Screenshot 2020-08-09 at 14 29 26

It looks E(x) is around [0.7,0.1].

Finally, the actual distribution pdf you describe is :
p(x) = .2 * N1 + .8 * N2
where N1 is a random variable where a transformation f(x) = 0.4 * x is applied
for N2 it is g(x) = 0.6 * x
The mean of N1 is given by 0.4 * [10,2] = [4,0.8]
The mean of N2 is given by 0.6 * [0,0] = [0,0]
The mean of your actual distribution is given by 0.2 * mean_of_N1 + 0.8 * mean_of_N2 = 0.2 * [4,0.8] = [0.8,0.16]
Which is rather close to what's on your notebook!
The 0.2 and 0.8 coefficient are found from your notebook. n = 3000, there are n/4 = 750 samples for N1, and n=3000 samples for N2. 750 / 3750 = 0.2 and 3000 / 3750 = 0.8

Here is the simple change I propose :

first = np.round(np.random.multivariate_normal(mean1, cov1, int(n*0.4)),3)
second = np.round(np.random.multivariate_normal(mean2, cov2, int(n*0.6)),3)

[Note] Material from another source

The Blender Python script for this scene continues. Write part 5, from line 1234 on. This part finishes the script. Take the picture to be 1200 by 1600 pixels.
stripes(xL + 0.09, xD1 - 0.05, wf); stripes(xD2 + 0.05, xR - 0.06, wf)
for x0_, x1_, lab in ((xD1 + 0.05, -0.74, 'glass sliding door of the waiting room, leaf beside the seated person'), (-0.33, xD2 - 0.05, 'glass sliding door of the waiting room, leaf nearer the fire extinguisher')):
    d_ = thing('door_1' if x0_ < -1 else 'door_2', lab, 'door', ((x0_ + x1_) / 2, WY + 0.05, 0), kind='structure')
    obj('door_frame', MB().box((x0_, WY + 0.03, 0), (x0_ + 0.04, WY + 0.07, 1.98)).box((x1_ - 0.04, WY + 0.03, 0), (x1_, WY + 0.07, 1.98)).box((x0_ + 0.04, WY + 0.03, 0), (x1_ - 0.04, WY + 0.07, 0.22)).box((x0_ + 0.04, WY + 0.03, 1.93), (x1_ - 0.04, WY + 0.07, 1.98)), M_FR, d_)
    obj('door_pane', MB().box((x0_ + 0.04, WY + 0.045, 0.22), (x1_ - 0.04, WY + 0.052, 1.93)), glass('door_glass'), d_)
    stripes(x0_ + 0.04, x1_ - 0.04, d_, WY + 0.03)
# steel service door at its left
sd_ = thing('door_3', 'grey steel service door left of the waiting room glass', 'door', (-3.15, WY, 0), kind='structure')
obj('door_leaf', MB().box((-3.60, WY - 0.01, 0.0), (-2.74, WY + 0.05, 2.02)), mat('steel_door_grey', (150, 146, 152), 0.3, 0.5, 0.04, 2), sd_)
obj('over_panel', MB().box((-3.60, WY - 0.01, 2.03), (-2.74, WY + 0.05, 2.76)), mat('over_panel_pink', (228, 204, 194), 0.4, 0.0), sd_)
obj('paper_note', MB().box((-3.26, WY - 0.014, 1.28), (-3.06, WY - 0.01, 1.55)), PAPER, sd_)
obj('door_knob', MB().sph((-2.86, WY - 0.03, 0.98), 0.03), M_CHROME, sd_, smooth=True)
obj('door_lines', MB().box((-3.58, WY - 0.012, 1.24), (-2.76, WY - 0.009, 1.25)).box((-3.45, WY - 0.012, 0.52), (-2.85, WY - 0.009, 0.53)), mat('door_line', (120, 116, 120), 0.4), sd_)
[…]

Instead of applying the coefficients on the random variables, we apply the coefficient on their sample size. It should be analogous to applying the coefficients to their respective pdf.

With those changes, we get this new plot :
Screenshot 2020-08-09 at 14 31 47

There might be some work needed for the contour lines which I am not familiar with, but now the empirical mean checks with the analytical one!

I could be wrong since I've only carefully read this particular section of the notebook, and am open to any discussion regarding this matter.